LB: What was it like working together writing screenplays?

JE: We wrote a bunch of scripts together, most of which are still in drawers but… you never know. This started after I’d written my third book and it had not found a publisher. I’d just had a baby. I was in kind of a dark place, writing wise. Debra would come over--she lived in New York then--and one day we just started writing a play.  It was like a giant weight was lifted off of me. I thought it was a really good play too; I still do. We just never got it off the ground. Anyway, that started us writing. Finally,  we realized we had to be practical and write something simple enough to make it ourselves. This wound up being our film, The Limbo Room.  

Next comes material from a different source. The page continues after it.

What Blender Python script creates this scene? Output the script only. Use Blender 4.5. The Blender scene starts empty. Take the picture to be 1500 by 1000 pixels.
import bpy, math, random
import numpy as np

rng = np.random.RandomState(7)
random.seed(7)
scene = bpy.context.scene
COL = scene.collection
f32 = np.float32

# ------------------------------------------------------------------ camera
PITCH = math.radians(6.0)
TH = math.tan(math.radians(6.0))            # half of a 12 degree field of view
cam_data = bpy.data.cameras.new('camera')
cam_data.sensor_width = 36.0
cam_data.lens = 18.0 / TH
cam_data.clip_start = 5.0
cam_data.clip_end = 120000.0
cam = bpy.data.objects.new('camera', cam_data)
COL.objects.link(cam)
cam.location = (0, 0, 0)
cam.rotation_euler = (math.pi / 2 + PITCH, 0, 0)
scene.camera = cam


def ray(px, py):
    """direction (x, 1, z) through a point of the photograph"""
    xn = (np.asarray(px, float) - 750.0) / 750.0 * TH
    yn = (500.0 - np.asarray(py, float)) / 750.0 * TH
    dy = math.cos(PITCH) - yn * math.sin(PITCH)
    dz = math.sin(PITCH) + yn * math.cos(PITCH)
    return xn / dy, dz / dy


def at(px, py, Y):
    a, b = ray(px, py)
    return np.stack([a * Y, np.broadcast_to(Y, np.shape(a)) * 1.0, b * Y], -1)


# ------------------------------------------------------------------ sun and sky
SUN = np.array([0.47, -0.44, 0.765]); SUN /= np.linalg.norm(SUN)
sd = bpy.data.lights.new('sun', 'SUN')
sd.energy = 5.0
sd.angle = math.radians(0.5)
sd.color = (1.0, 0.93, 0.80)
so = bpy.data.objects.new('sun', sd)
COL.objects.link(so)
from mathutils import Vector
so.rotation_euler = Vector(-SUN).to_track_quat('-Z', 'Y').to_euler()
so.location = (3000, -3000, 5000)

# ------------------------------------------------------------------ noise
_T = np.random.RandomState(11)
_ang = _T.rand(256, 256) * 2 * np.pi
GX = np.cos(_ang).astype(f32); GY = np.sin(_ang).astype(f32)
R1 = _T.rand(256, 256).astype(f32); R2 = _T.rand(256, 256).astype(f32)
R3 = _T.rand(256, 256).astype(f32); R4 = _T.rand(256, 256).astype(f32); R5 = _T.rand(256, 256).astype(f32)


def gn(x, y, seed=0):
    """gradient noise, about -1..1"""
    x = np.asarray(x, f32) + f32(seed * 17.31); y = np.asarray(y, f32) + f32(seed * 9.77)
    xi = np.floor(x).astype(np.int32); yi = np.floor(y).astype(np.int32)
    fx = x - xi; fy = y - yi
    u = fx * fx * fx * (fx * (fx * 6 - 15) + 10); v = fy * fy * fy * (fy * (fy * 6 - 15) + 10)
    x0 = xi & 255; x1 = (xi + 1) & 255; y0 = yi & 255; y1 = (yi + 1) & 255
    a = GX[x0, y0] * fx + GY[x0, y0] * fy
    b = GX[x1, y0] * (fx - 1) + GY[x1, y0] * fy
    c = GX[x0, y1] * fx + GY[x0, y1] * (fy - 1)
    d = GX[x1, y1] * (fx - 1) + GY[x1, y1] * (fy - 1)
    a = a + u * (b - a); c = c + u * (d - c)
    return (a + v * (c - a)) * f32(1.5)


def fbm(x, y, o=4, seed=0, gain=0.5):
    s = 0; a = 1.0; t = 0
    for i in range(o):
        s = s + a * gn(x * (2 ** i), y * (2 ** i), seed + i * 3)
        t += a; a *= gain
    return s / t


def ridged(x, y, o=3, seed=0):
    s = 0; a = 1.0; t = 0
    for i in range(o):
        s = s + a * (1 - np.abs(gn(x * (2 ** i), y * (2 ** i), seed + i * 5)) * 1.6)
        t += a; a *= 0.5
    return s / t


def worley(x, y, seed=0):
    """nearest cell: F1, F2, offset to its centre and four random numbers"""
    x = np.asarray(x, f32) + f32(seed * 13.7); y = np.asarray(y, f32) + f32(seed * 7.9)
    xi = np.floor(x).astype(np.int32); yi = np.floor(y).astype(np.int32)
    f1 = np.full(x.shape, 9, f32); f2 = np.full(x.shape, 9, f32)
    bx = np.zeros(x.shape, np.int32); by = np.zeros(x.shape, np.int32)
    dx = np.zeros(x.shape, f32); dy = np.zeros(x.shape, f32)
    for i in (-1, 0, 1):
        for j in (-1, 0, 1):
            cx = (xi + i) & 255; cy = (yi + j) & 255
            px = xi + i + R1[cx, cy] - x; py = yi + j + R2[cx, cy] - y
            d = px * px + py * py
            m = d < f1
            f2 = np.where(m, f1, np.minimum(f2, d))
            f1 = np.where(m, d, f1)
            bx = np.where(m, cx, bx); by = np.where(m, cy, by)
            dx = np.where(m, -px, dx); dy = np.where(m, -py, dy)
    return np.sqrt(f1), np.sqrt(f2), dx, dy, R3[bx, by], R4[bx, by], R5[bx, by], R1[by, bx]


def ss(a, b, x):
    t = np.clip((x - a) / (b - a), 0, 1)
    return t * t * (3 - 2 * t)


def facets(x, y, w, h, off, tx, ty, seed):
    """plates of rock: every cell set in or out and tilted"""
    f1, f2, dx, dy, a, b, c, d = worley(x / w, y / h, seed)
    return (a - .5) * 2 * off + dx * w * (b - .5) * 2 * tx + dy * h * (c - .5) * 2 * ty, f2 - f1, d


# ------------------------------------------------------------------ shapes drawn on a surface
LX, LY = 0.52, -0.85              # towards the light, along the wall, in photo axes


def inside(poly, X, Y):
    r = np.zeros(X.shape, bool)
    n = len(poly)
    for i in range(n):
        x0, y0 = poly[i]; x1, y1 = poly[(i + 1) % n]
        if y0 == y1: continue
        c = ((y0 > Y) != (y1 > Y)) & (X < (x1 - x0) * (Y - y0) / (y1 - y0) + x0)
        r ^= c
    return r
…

Debra had quit acting to become a director by that time. She’d had a lot of experience understudying on Broadway and she’d decided to make a documentary about understudies. At the Tennessee Williams play where she was filming, something unusual happened. The lead actress began accusing the lead actor of sexual harassment on stage, during a rape scene. So naturally, Debra was kicked out of the theatre. They didn’t want any of that on tape. And it became the subject of our film. Of course we fictionalized and expanded the story.  But the questions were the same: Who should you believe?  Was the actress really being sexually harassed in front of an audience every night?  Or was she crazy? A primadonna? Etc. And we did all this through the point of view of the understudies.  Debra cast and directed the film (which stars Melissa Leo and includes two Bennington alums — Jonathan Sherman and  Peter Dinklage). She edited the whole thing on her computer. This is directly what Bennington teaches, I think. To make things.  Not to be afraid to just make things.

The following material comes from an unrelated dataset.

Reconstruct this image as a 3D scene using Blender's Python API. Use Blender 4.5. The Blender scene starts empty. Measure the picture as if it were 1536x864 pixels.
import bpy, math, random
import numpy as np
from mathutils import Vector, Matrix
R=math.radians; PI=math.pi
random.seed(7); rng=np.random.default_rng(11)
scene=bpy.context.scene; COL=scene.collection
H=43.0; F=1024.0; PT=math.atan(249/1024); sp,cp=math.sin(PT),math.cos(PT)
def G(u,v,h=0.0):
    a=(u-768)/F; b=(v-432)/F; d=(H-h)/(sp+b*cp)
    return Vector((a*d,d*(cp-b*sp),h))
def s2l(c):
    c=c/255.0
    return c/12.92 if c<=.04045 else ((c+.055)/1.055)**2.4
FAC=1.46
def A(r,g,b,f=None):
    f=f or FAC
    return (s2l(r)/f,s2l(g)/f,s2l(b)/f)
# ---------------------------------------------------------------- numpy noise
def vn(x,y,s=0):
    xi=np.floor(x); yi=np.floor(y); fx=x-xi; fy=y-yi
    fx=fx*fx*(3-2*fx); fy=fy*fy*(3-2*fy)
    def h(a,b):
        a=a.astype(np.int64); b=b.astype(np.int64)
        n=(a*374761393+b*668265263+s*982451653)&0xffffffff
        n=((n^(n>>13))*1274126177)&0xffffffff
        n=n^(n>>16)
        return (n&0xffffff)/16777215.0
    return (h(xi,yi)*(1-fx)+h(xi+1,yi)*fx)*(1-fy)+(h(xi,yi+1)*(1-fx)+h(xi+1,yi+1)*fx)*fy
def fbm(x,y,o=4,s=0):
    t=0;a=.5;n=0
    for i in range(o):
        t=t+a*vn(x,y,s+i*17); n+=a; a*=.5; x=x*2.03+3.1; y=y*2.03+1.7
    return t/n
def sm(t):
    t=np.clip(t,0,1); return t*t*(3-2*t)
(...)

DE: It’s great working with my sister. It’s always very cathartic and interesting writing with her. We are very connected. There’s really nothing bad for me about collaborating with other people- except when the people or person you are collaborating with is really difficult or stubborn. It can be a challenge when you’re trying to communicate something to someone you’re working with and they misunderstand what you’re trying to get across or accomplish… when they are close minded and unwilling to try something new and/or are closed off to new ideas- perhaps scared or mistrusting…. That makes collaborating impossible. Filmmaking is all about collaboration so you have to be really careful who you choose to work with. This is all related to acting by the way—good acting is collaborating- listening- reacting- being spontaneous, thoughtful and risky—acting is a great basis for anything you want to do in life I think. 

LB: Were there any problems you ran into working as women in your industries?

JE: Just what you’d imagine. They always take the men writers more seriously. 

DE: YES… The discrimination is real, at least in my experience. It’s very frustrating—but I just work through it and do what I can to move forward—however slowly.

LB: Do either of you go back to visit Rockaway?

JE: I live in Brooklyn, so yeah. 

DE: Yes. I love Rockaway and go back whenever I can. I still have friends and family that live there.